GOAL
Copy out the records in full, word for word, without pictures.

DATA FOR THIS TASK
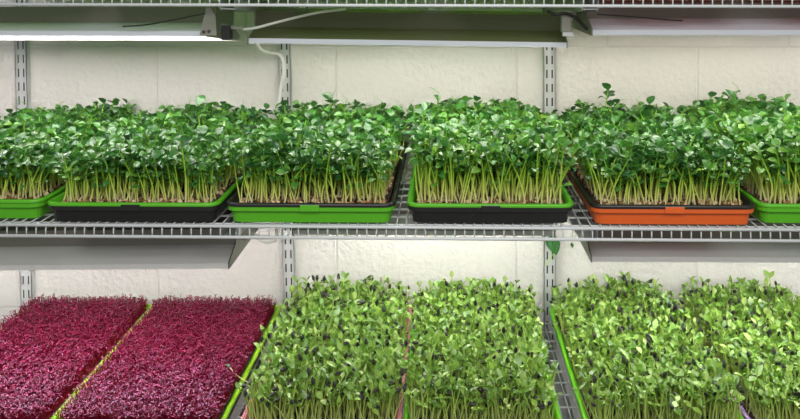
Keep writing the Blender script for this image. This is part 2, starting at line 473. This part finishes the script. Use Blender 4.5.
def sun_variant():
    s = Soup(); h = U(.046, .074); P = stem_path(h, U(.02, .3), U(0, .005), 5); k = len(P)
    V, Q = np_tube(P, np.linspace(.0014, .0011, k)); s.add(V, Q, 0, .5, np.repeat(np.linspace(0, 1, k), 4))
    top = P[-1]; az = U(0, 2*PI); op = rnd.choice((.15, .4, .8, 1.1, 1.3)); tb = U(.25, .8)
    tilt = U(-.5, .5)
    tips = []
    for i in (0, 1):
        a = az+i*PI; el = PI/2-op+(tilt if i else -tilt)*.6
        L = U(.011, .018); W = U(.0070, .0102)
        V, Q = np_leaf(top, a, el, U(-.5, .5), L, W, U(.05, .45), U(-.2, .7), 4, .95); s.add(V, Q, 1, np.clip(tb+U(-.2, .2), 0, 1), 1)
        tips.append(V[-2])
    hull = None
    if U(0, 1) < .33:
        hs = Soup(); c = (tips[0]+tips[1])/2 if op < .5 else tips[rnd.choice((0, 1))]
        d = c-top; d = d/np.linalg.norm(d); ln = U(.010, .0125)
        pts = [c-d*ln*.75+d*ln*t for t in (0, .25, .55, .85, 1)]
        V, Q = np_tube(pts, [.0016, .0031, .0034, .0018, .0003], 6); hs.add(V, Q, 2, np.tile([U(0, .6), .2, U(.3, 1), .1, .5, .1], 5), .5)
        hull = hs
    return s, hull

def ama_variant():
    s = Soup(); h = U(.016, .025); P = stem_path(h, U(.05, .5), U(0, .002), 3)
    V, Q = np_tube(P, [.00065, .0006, .0005], 3); s.add(V, Q, 0, .5, np.repeat(np.linspace(0, 1, 3), 3))
    az = U(0, 2*PI); tb = U(.1, .9)
    for i in (0, 1):
        V, Q = np_leaf(P[-1], az+i*PI+U(-.3, .3), U(-.1, .7), U(-.4, .4), U(.0036, .0058), U(.0019, .0030), .2, U(0, 1.), 2, .9)
        s.add(V, Q, 1, np.clip(tb+U(-.2, .2), 0, 1), 1)
    return s, None

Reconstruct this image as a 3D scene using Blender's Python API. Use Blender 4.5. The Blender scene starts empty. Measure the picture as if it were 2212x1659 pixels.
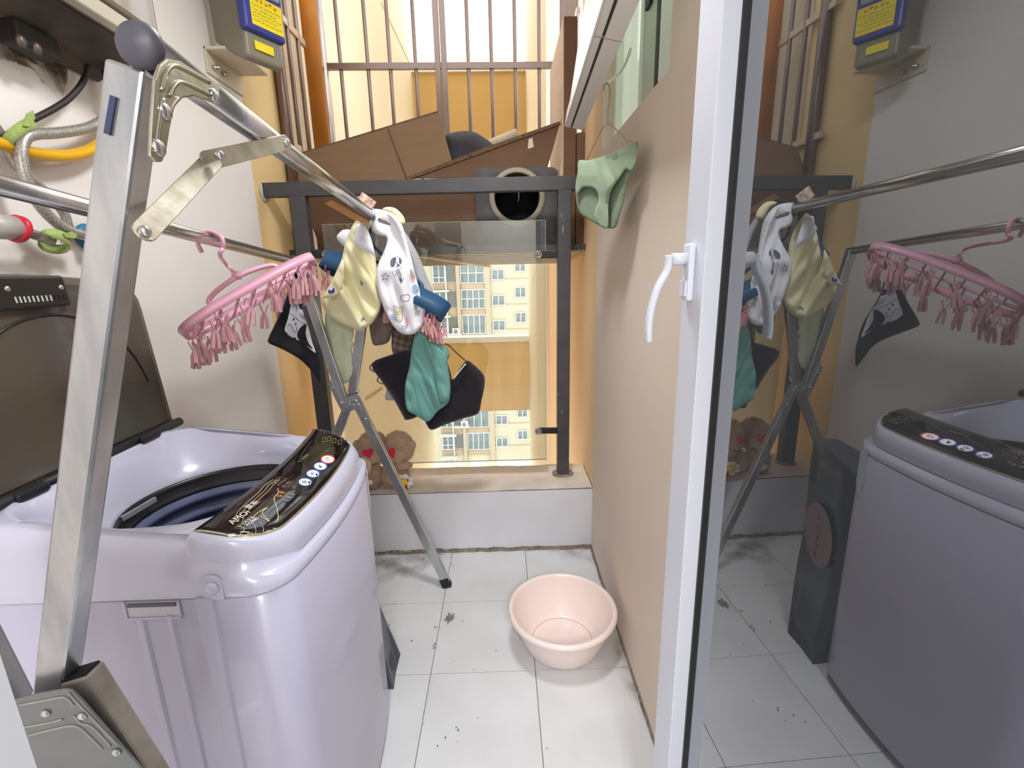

TASK RESPONSE
Keep writing the Blender script for this image. This is part 2, starting at line 473. This part finishes the script. Use Blender 4.5.
def sun_variant():
    s = Soup(); h = U(.046, .074); P = stem_path(h, U(.02, .3), U(0, .005), 5); k = len(P)
    V, Q = np_tube(P, np.linspace(.0014, .0011, k)); s.add(V, Q, 0, .5, np.repeat(np.linspace(0, 1, k), 4))
    top = P[-1]; az = U(0, 2*PI); op = rnd.choice((.15, .4, .8, 1.1, 1.3)); tb = U(.25, .8)
    tilt = U(-.5, .5)
    tips = []
    for i in (0, 1):
        a = az+i*PI; el = PI/2-op+(tilt if i else -tilt)*.6
        L = U(.011, .018); W = U(.0070, .0102)
        V, Q = np_leaf(top, a, el, U(-.5, .5), L, W, U(.05, .45), U(-.2, .7), 4, .95); s.add(V, Q, 1, np.clip(tb+U(-.2, .2), 0, 1), 1)
        tips.append(V[-2])
    hull = None
    if U(0, 1) < .33:
        hs = Soup(); c = (tips[0]+tips[1])/2 if op < .5 else tips[rnd.choice((0, 1))]
        d = c-top; d = d/np.linalg.norm(d); ln = U(.010, .0125)
        pts = [c-d*ln*.75+d*ln*t for t in (0, .25, .55, .85, 1)]
        V, Q = np_tube(pts, [.0016, .0031, .0034, .0018, .0003], 6); hs.add(V, Q, 2, np.tile([U(0, .6), .2, U(.3, 1), .1, .5, .1], 5), .5)
        hull = hs
    return s, hull

def ama_variant():
    s = Soup(); h = U(.016, .025); P = stem_path(h, U(.05, .5), U(0, .002), 3)
    V, Q = np_tube(P, [.00065, .0006, .0005], 3); s.add(V, Q, 0, .5, np.repeat(np.linspace(0, 1, 3), 3))
    az = U(0, 2*PI); tb = U(.1, .9)
    for i in (0, 1):
        V, Q = np_leaf(P[-1], az+i*PI+U(-.3, .3), U(-.1, .7), U(-.4, .4), U(.0036, .0058), U(.0019, .0030), .2, U(0, 1.), 2, .9)
        s.add(V, Q, 1, np.clip(tb+U(-.2, .2), 0, 1), 1)
    return s, None

Reconstruct this image as a 3D scene using Blender's Python API. Use Blender 4.5. The Blender scene starts empty. Measure the picture as if it were 2212x1659 pixels.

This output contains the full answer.